Project Balance
Sheet Details
The project balance sheet seeks to make a quantitative and
qualitative connection between the business and the project. On the left side,
the business side, is the sponsor's view of the project. The sponsor's view is
conceptual and value oriented, nearly void of facts, or at least void of the
facts as the project manager would understand them. Often the sponsor has no
specific understanding of project management, of cost and schedule estimating
for research and development, or of statistical analysis of risk, and does not
seek to acquire an understanding.
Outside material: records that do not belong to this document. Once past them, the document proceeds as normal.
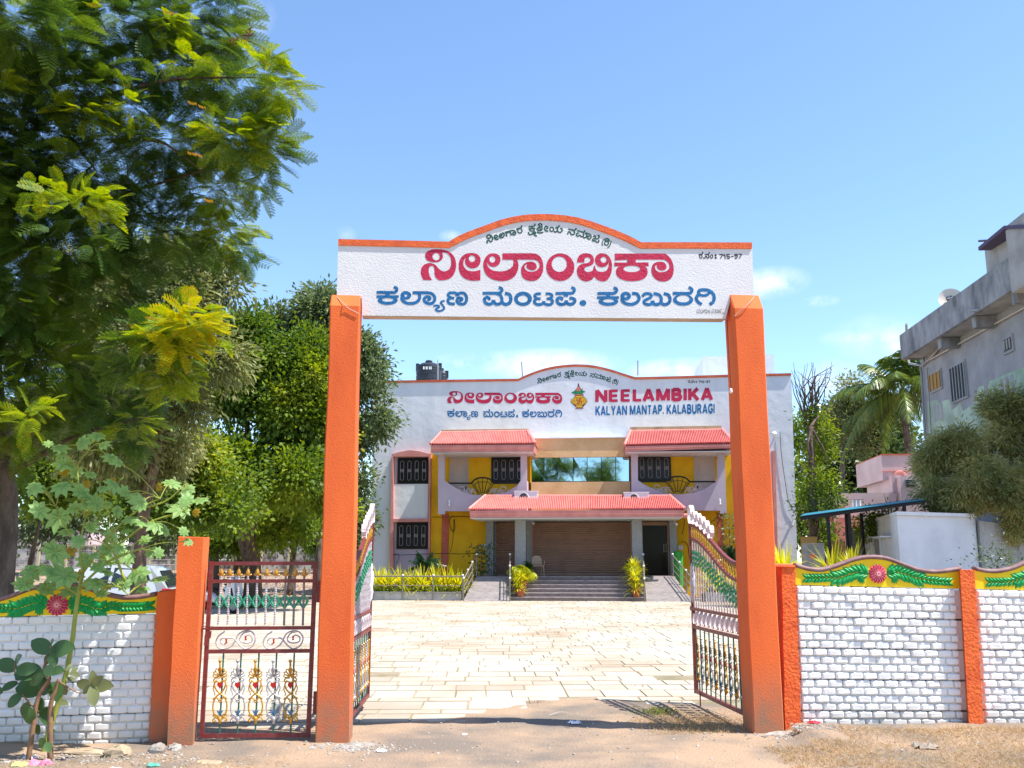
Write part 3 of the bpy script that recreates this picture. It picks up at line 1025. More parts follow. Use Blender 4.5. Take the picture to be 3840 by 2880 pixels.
# sign beam
BD = -.115
top = [(1268, 895), (1500, 900), (1683, 905)]
hump = crom([(1683, 905), (1722, 882), (1775, 860), (1833, 839), (1880, 822), (1926, 811), (1963, 805), (2000, 802), (2048, 801), (2096, 804), (2133, 808), (2170, 815), (2216, 828), (2262, 844), (2300, 858), (2337, 873), (2372, 889), (2405, 907)], 2)
tops = [Vector(p) for p in top[:-1]] + hump + [Vector((2600, 907)), Vector((2821, 908))]
low = [(2827, 1110), (2743, 1112), (2721, 1195), (2400, 1193), (2000, 1190), (1358, 1183), (1356, 1117), (1263, 1113)]
sb = MB()
outl = [(p.x, p.y + 22) for p in tops]
outl[0] = (1268, 917)
GF.poly(sb, outl + low, BD - .13, BD)
# dirty underside is its own plaster
sign = sb.build('sign_beam', M['sign_white'], arch)
ub = MB()
az = [GF.px(1359, 1183, BD), GF.px(2720, 1195, BD)]
ub.hexa([GF.P(az[0][0], BD - .003, az[0][1] - .008), GF.P(az[1][0], BD - .003, az[1][1] - .008), GF.P(az[1][0], BD - .127, az[1][1] - .008), GF.P(az[0][0], BD - .127, az[0][1] - .008),
         GF.P(az[0][0], BD - .003, az[0][1] - .001), GF.P(az[1][0], BD - .003, az[1][1] - .001), GF.P(az[1][0], BD - .127, az[1][1] - .001), GF.P(az[0][0], BD - .127, az[0][1] - .001)])
ub.build('soffit', M['underside'], arch)
# orange coping band that stands a little proud and follows the hump
cb = MB()
cn = len(tops)
sec = []
for i, p in enumerate(tops):
    t = (tops[min(cn - 1, i + 1)] - tops[max(0, i - 1)]).normalized()
    nrm = Vector((-t.y, t.x))
    lo = p + nrm * 23 if 2 <= i < cn - 2 else Vector((p.x, p.y + 23))
    jit = .0015 * math.sin(i * 2.7)
    u0 = GF.px(p.x, p.y, BD + .02)
    u1 = GF.px(lo.x, lo.y, BD + .02)
    sec.append([GF.P(u1[0], BD + .013 + jit, u1[1]), GF.P(u0[0], BD + .012 + jit, u0[1]), GF.P(u0[0], BD - .145, u0[1]), GF.P(u1[0], BD - .145, u1[1])])
vs = [p for s in sec for p in s]
fs = [(i * 4 + j, i * 4 + (j + 1) % 4, (i + 1) * 4 + (j + 1) % 4, (i + 1) * 4 + j) for i in range(cn - 1) for j in range(4)] + [(3, 2, 1, 0), tuple(range((cn - 1) * 4, cn * 4))]
cb.add(vs, fs)
cb.build('cornice', M['orange_trim'], arch)
ident = lambda x, y: (x, y)
for fn, mt in ((word_big, 'pink_txt'), (word_blue, 'blue_txt'), (word_green, 'green_txt'), (word_reg, 'black_txt'), (word_painter, 'grey_txt')):
    ink(GF, BD + .002, ident, fn, 'letter', M[mt], sign)
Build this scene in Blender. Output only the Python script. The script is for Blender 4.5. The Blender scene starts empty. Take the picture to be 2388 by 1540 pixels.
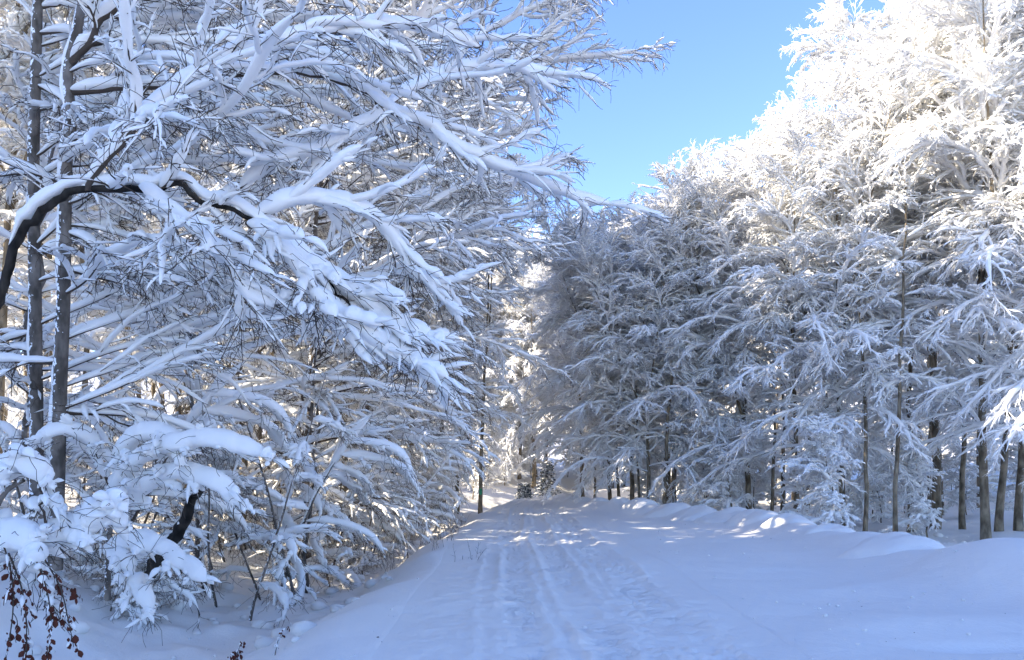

In system engineering parlance, the project
sponsor sees the project as a "black box." However, the sponsor knows what the
business requires and knows how much investment can be made toward the
requirements.
The project manager has the facts about the project, even if they
are only rough estimates. The project manager knows and understands the scope,
even if the scope has "known unknowns" that require more investigation and
definition. [18] We have already
made the point that risk balances the facts with the concepts. However, a bridge
is needed to couple unambiguously the sponsor's understanding and the project
manager's understanding of the same project. That bridge between project manager
and business manager is a common understanding of scope. Even with language and
experience barriers, scope is the translator. The test for the project manager
is then to ensure that there is good understanding of scope and then to convey
the risks in business terms. This done, the project charter can be signed with
expectation of good results to come.
Now what about debits and credits? Where do they come into the
project balance sheet? Like the accounting equation, the project equation is not
a functional equation of the form y = f(x) + c that
specifies y to be functionally dependent on x. Indeed, the left and right sides are pretty much
independent, just like in the financial domain. By independent, we mean that the
estimates of cost and schedule done by the project manager are based on the
facts developed by the project team for the work specified in the work breakdown
structure (WBS). Those project team estimates
are not, or should not be, dependent on the business value estimate developed by
the project sponsor. However, once the charter is set, a change in one of the
three elements (business value on the left side, risk or project capability on
the right side) requires that another of the three elements must correspondingly
change to maintain balance.
If, for instance, we continue to say debits are increases to the
left and credits are increases to the right, then a debit of scope by the
sponsor (that is, an increase in scope) must have a corresponding credit on the
right or else balance is violated. By way of another example, if the situation
were that the project manager had to credit the capability, [19] and no debit was available from the
sponsor, then the required debit must go to risk in order to restore
balance.
But is balance really all that important? Yes. The
interpretation of imbalance is that there is not a meeting of the minds
regarding the value demanded (left side) and the likelihood of successful
delivery (right side). Consequently, the project may not be sustained, sponsor
confidence in results may be challenged, and the project team may not be
supported adequately during execution.